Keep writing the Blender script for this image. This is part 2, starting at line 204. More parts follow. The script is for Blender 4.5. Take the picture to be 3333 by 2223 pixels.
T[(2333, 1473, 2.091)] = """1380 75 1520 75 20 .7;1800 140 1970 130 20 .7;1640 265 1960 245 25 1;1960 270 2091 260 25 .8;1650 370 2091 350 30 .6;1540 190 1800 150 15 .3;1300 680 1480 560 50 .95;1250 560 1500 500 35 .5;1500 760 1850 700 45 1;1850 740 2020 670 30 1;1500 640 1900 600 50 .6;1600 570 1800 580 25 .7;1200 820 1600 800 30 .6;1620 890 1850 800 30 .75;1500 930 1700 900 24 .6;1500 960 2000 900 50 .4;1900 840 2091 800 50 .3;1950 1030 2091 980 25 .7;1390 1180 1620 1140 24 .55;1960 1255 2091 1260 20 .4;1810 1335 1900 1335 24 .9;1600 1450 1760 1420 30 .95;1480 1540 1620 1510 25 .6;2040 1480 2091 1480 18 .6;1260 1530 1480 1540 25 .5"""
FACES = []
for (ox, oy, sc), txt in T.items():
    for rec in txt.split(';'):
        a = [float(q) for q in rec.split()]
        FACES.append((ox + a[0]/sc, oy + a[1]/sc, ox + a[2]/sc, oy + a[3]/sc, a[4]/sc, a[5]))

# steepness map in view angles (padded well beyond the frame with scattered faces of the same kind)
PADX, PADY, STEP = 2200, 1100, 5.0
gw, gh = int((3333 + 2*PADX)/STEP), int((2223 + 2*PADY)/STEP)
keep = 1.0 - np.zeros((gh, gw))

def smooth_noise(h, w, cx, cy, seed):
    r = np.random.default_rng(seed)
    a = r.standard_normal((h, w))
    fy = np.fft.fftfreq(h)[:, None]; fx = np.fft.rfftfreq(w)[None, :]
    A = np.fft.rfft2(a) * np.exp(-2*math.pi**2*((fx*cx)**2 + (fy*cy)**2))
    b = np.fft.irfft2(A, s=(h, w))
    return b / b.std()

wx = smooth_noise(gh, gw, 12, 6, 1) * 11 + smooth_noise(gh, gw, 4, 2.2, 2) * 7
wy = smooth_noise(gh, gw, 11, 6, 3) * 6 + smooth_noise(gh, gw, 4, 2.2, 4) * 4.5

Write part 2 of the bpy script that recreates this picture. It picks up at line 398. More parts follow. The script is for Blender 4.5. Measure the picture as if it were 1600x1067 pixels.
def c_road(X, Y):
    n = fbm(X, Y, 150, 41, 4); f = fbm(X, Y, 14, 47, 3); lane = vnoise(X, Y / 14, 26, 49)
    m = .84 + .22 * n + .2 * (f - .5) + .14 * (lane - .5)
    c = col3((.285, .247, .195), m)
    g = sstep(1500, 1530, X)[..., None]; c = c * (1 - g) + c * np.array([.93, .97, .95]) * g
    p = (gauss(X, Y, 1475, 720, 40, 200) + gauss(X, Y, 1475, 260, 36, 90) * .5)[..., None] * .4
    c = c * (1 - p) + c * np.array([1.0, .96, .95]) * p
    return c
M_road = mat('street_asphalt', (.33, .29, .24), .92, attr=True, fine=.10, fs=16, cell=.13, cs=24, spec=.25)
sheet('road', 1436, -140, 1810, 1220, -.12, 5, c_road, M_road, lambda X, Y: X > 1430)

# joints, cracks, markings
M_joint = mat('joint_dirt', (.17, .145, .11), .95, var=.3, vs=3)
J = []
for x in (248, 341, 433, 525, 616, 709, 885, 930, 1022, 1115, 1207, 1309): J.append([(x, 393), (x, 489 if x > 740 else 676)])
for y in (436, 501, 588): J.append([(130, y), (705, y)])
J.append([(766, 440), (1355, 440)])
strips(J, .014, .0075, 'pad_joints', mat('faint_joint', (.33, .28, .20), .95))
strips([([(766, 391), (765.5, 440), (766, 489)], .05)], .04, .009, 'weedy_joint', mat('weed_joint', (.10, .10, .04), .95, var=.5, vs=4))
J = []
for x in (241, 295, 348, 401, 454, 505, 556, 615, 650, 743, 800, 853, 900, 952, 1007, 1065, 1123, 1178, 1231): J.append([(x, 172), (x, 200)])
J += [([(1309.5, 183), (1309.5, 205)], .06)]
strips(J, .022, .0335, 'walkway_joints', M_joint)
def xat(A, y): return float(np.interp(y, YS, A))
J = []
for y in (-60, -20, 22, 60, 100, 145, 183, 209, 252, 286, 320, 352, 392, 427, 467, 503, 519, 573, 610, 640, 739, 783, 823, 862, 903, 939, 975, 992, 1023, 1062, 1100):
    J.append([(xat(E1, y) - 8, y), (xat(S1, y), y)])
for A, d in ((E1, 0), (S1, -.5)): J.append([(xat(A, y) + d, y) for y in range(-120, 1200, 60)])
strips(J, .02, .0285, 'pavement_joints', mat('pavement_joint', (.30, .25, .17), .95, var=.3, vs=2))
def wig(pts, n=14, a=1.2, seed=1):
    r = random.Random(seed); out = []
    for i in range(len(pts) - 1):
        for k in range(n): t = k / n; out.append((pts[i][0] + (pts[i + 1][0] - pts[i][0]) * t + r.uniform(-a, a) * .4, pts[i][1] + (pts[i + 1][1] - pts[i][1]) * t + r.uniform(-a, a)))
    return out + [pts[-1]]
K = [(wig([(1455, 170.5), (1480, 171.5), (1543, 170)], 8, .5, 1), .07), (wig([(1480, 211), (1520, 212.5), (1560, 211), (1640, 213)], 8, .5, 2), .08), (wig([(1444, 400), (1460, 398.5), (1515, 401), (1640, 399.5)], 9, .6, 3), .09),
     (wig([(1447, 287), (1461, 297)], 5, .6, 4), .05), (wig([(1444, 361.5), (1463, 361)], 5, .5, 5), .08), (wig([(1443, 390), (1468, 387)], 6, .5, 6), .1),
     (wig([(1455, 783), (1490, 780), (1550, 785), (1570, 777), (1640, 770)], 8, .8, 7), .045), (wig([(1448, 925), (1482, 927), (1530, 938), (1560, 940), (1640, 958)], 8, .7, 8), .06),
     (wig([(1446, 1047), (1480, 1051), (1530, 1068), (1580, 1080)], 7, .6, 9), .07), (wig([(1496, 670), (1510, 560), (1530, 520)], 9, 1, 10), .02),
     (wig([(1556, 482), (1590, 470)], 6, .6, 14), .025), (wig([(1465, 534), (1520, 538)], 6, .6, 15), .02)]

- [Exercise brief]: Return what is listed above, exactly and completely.

- [Written answer]:
Keep writing the Blender script for this image. This is part 2, starting at line 204. More parts follow. The script is for Blender 4.5. Take the picture to be 3333 by 2223 pixels.
T[(2333, 1473, 2.091)] = """1380 75 1520 75 20 .7;1800 140 1970 130 20 .7;1640 265 1960 245 25 1;1960 270 2091 260 25 .8;1650 370 2091 350 30 .6;1540 190 1800 150 15 .3;1300 680 1480 560 50 .95;1250 560 1500 500 35 .5;1500 760 1850 700 45 1;1850 740 2020 670 30 1;1500 640 1900 600 50 .6;1600 570 1800 580 25 .7;1200 820 1600 800 30 .6;1620 890 1850 800 30 .75;1500 930 1700 900 24 .6;1500 960 2000 900 50 .4;1900 840 2091 800 50 .3;1950 1030 2091 980 25 .7;1390 1180 1620 1140 24 .55;1960 1255 2091 1260 20 .4;1810 1335 1900 1335 24 .9;1600 1450 1760 1420 30 .95;1480 1540 1620 1510 25 .6;2040 1480 2091 1480 18 .6;1260 1530 1480 1540 25 .5"""
FACES = []
for (ox, oy, sc), txt in T.items():
    for rec in txt.split(';'):
        a = [float(q) for q in rec.split()]
        FACES.append((ox + a[0]/sc, oy + a[1]/sc, ox + a[2]/sc, oy + a[3]/sc, a[4]/sc, a[5]))

# steepness map in view angles (padded well beyond the frame with scattered faces of the same kind)
PADX, PADY, STEP = 2200, 1100, 5.0
gw, gh = int((3333 + 2*PADX)/STEP), int((2223 + 2*PADY)/STEP)
keep = 1.0 - np.zeros((gh, gw))

def smooth_noise(h, w, cx, cy, seed):
    r = np.random.default_rng(seed)
    a = r.standard_normal((h, w))
    fy = np.fft.fftfreq(h)[:, None]; fx = np.fft.rfftfreq(w)[None, :]
    A = np.fft.rfft2(a) * np.exp(-2*math.pi**2*((fx*cx)**2 + (fy*cy)**2))
    b = np.fft.irfft2(A, s=(h, w))
    return b / b.std()

wx = smooth_noise(gh, gw, 12, 6, 1) * 11 + smooth_noise(gh, gw, 4, 2.2, 2) * 7
wy = smooth_noise(gh, gw, 11, 6, 3) * 6 + smooth_noise(gh, gw, 4, 2.2, 4) * 4.5

Write part 2 of the bpy script that recreates this picture. It picks up at line 398. More parts follow. The script is for Blender 4.5. Measure the picture as if it were 1600x1067 pixels.
def c_road(X, Y):
    n = fbm(X, Y, 150, 41, 4); f = fbm(X, Y, 14, 47, 3); lane = vnoise(X, Y / 14, 26, 49)
    m = .84 + .22 * n + .2 * (f - .5) + .14 * (lane - .5)
    c = col3((.285, .247, .195), m)
    g = sstep(1500, 1530, X)[..., None]; c = c * (1 - g) + c * np.array([.93, .97, .95]) * g
    p = (gauss(X, Y, 1475, 720, 40, 200) + gauss(X, Y, 1475, 260, 36, 90) * .5)[..., None] * .4
    c = c * (1 - p) + c * np.array([1.0, .96, .95]) * p
    return c
M_road = mat('street_asphalt', (.33, .29, .24), .92, attr=True, fine=.10, fs=16, cell=.13, cs=24, spec=.25)
sheet('road', 1436, -140, 1810, 1220, -.12, 5, c_road, M_road, lambda X, Y: X > 1430)

# joints, cracks, markings
M_joint = mat('joint_dirt', (.17, .145, .11), .95, var=.3, vs=3)
J = []
for x in (248, 341, 433, 525, 616, 709, 885, 930, 1022, 1115, 1207, 1309): J.append([(x, 393), (x, 489 if x > 740 else 676)])
for y in (436, 501, 588): J.append([(130, y), (705, y)])
J.append([(766, 440), (1355, 440)])
strips(J, .014, .0075, 'pad_joints', mat('faint_joint', (.33, .28, .20), .95))
strips([([(766, 391), (765.5, 440), (766, 489)], .05)], .04, .009, 'weedy_joint', mat('weed_joint', (.10, .10, .04), .95, var=.5, vs=4))
J = []
for x in (241, 295, 348, 401, 454, 505, 556, 615, 650, 743, 800, 853, 900, 952, 1007, 1065, 1123, 1178, 1231): J.append([(x, 172), (x, 200)])
J += [([(1309.5, 183), (1309.5, 205)], .06)]
strips(J, .022, .0335, 'walkway_joints', M_joint)
def xat(A, y): return float(np.interp(y, YS, A))
J = []
for y in (-60, -20, 22, 60, 100, 145, 183, 209, 252, 286, 320, 352, 392, 427, 467, 503, 519, 573, 610, 640, 739, 783, 823, 862, 903, 939, 975, 992, 1023, 1062, 1100):
    J.append([(xat(E1, y) - 8, y), (xat(S1, y), y)])
for A, d in ((E1, 0), (S1, -.5)): J.append([(xat(A, y) + d, y) for y in range(-120, 1200, 60)])
strips(J, .02, .0285, 'pavement_joints', mat('pavement_joint', (.30, .25, .17), .95, var=.3, vs=2))
def wig(pts, n=14, a=1.2, seed=1):
    r = random.Random(seed); out = []
    for i in range(len(pts) - 1):
        for k in range(n): t = k / n; out.append((pts[i][0] + (pts[i + 1][0] - pts[i][0]) * t + r.uniform(-a, a) * .4, pts[i][1] + (pts[i + 1][1] - pts[i][1]) * t + r.uniform(-a, a)))
    return out + [pts[-1]]
K = [(wig([(1455, 170.5), (1480, 171.5), (1543, 170)], 8, .5, 1), .07), (wig([(1480, 211), (1520, 212.5), (1560, 211), (1640, 213)], 8, .5, 2), .08), (wig([(1444, 400), (1460, 398.5), (1515, 401), (1640, 399.5)], 9, .6, 3), .09),
     (wig([(1447, 287), (1461, 297)], 5, .6, 4), .05), (wig([(1444, 361.5), (1463, 361)], 5, .5, 5), .08), (wig([(1443, 390), (1468, 387)], 6, .5, 6), .1),
     (wig([(1455, 783), (1490, 780), (1550, 785), (1570, 777), (1640, 770)], 8, .8, 7), .045), (wig([(1448, 925), (1482, 927), (1530, 938), (1560, 940), (1640, 958)], 8, .7, 8), .06),
     (wig([(1446, 1047), (1480, 1051), (1530, 1068), (1580, 1080)], 7, .6, 9), .07), (wig([(1496, 670), (1510, 560), (1530, 520)], 9, 1, 10), .02),
     (wig([(1556, 482), (1590, 470)], 6, .6, 14), .025), (wig([(1465, 534), (1520, 538)], 6, .6, 15), .02)]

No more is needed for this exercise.